I know we aren’t ever supposed to admit this but I’m just
going to put it out there – I’m judgemental. I’m not proud of it, not at all, and I have huge admiration
for those who are generous of spirit and graceful in character. But that’s not me. So it’s not surprising really that I
was heaping judgement about the Israelites in 2 Kings chapter 23 this week. In this chapter King
Josiah is a wonderful King committed, the Bible tells us, “to follow[ing] the
LORD and keep[ing] his commands, statutes and decrees with all his heart and
all his soul” (v3). And part of
that meant cleaning up the mess of idol worship and dualism the nation had got
itself in. Here’s just a few
examples –
He had to “bring out of the temple all the objects made for
the false gods Baal and Asherah and for all the stars of heaven” (v 4). “He broke down the small rooms in the
Lord’s house that were used by the men who sold the use of their bodies for
their false gods.” (v 7) and “The king made Topheth unclean, which is in the
valley of the sons of Hinnom. He did this so no one might give his son or
daughter there as a burnt gift to the false god Molech.” (v 10).
All I could think was ‘how could they?!’ How could they have become so
compromised that they would even consider sharing God’s temple with idols and
worshiping through the use of prostitutes? How far from God were they that they thought it a gift
to burn their children? They had
to be crazy people, loose with the facts and ignorant to boot.
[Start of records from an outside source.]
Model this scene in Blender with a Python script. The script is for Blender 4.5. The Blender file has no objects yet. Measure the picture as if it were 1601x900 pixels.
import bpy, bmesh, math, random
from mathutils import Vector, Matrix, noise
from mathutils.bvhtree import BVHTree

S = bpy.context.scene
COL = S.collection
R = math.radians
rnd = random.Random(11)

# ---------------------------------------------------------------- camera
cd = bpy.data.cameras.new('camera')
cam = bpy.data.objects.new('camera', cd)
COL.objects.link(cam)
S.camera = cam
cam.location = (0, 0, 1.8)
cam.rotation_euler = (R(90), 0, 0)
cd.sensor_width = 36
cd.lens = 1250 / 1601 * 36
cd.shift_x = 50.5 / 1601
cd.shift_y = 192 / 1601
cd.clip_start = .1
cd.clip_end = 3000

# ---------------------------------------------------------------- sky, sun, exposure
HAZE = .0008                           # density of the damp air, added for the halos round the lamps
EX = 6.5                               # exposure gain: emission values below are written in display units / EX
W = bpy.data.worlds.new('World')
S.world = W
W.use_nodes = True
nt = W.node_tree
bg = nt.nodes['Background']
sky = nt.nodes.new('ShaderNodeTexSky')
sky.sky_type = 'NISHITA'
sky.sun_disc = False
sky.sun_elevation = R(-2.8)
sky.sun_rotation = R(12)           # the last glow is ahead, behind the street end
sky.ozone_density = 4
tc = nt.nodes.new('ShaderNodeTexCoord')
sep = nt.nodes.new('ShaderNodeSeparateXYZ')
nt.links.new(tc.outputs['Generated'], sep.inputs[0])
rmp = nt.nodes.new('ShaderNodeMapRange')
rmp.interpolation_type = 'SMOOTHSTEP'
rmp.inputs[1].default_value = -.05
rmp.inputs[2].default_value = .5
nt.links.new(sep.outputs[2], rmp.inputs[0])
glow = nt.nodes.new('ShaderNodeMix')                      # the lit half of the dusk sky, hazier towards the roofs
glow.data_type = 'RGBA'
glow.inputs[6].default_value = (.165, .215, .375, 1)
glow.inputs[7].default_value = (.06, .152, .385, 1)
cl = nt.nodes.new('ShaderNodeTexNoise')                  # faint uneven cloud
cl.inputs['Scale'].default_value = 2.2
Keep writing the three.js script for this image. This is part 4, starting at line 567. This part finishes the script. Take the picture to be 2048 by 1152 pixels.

Or so said my natural, judgemental nature. But as I thought more on this I started
to wonder if they are so different from me. What might I have allowed to sneak into my life (the place
God calls his new temple)? What things might I be bringing into my life, asking
the Holy Spirit to share space with? What sinful diversions or thoughts which
are detestable to God do I have?
What other things do I worship?
I guess one of the things about being judgmental is that it
comes from a place which assumes I am perfect and looks at others as
flawed. But that’s far from true,
isn’t it? I don’t want to be like
the Israelites, I don’t want to be so offensive to God. But I need to realise, today, that
without Christ, I am. And without
the Holy Spirit I can never hope to be any different. Thank God therefore for God!